My first thought was that it had something to do with hyphen being an ASCII character and an en-dash not. Changing a hyphen to an en-dash would make a UTF-8 encoded text file a couple bytes longer. (See why here.) Maybe adding one non-ASCII character could cause the file to include a glyph it didn’t before.
I did a couple experiments. I made a minimal LaTeX file with only the text
See pages 9-10.
and another with
See pages 9--10.
(In LaTeX, a hyphen compiles to a hyphen and two hyphens compile to an en-dash.)
I compiled both files using pdflatex. The PDF with the hyphen was 13172 bytes and the one with the en-dash was 13099 bytes. Replacing the hyphen with the en-dash made the file 73 bytes smaller.
I repeated the experiment with a Libre Office ODT document. Changing the hyphen to an en-dash reduced the file size from 13548 bytes to 13514 bytes.
Then I went back to LaTeX and pasted a paragraph of lorem ipsum text into both files. Now the file with the hyphen produced a 18131 byte PDF and the file with the en-dash produced a 18203 byte PDF. So in this instance changing the hyphen to an en-dash increased the size of the file by 72 bytes.
After adding the lorem ipsum text to the ODT files, the PDF resulting from the file with the hyphen was 23 bytes larger, 17846 bytes versus 17823 bytes.
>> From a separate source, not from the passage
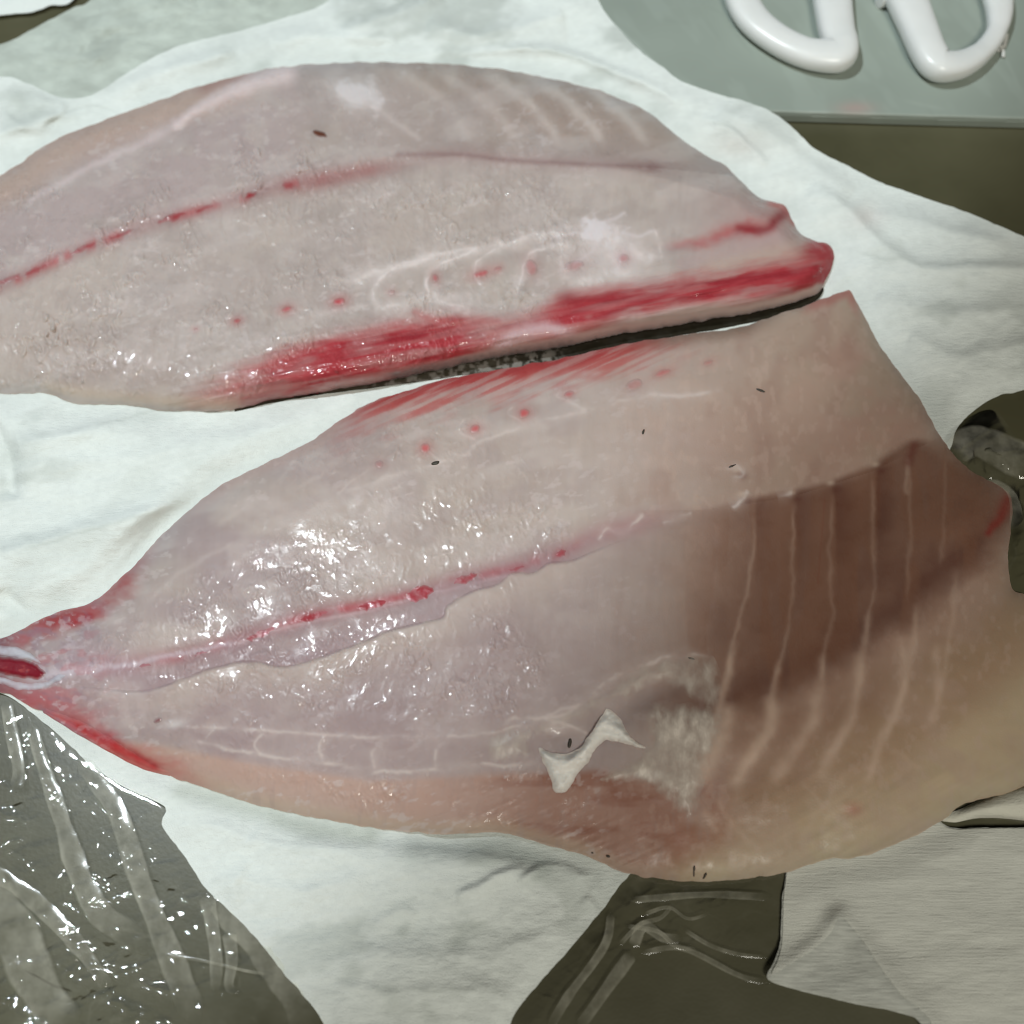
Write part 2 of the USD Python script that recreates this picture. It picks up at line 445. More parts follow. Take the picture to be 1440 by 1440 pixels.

PDFs are complicated. Changing one character can make the file bigger or smaller, by an unpredictable amount. It depends, among other things, on what software was used to create the PDF. Even changing one letter in an all-ASCII text can change the size of the PDF, I suppose due to some internal text compression and aesthetic control characters. I don’t pretend to understand what’s going on inside a PDF.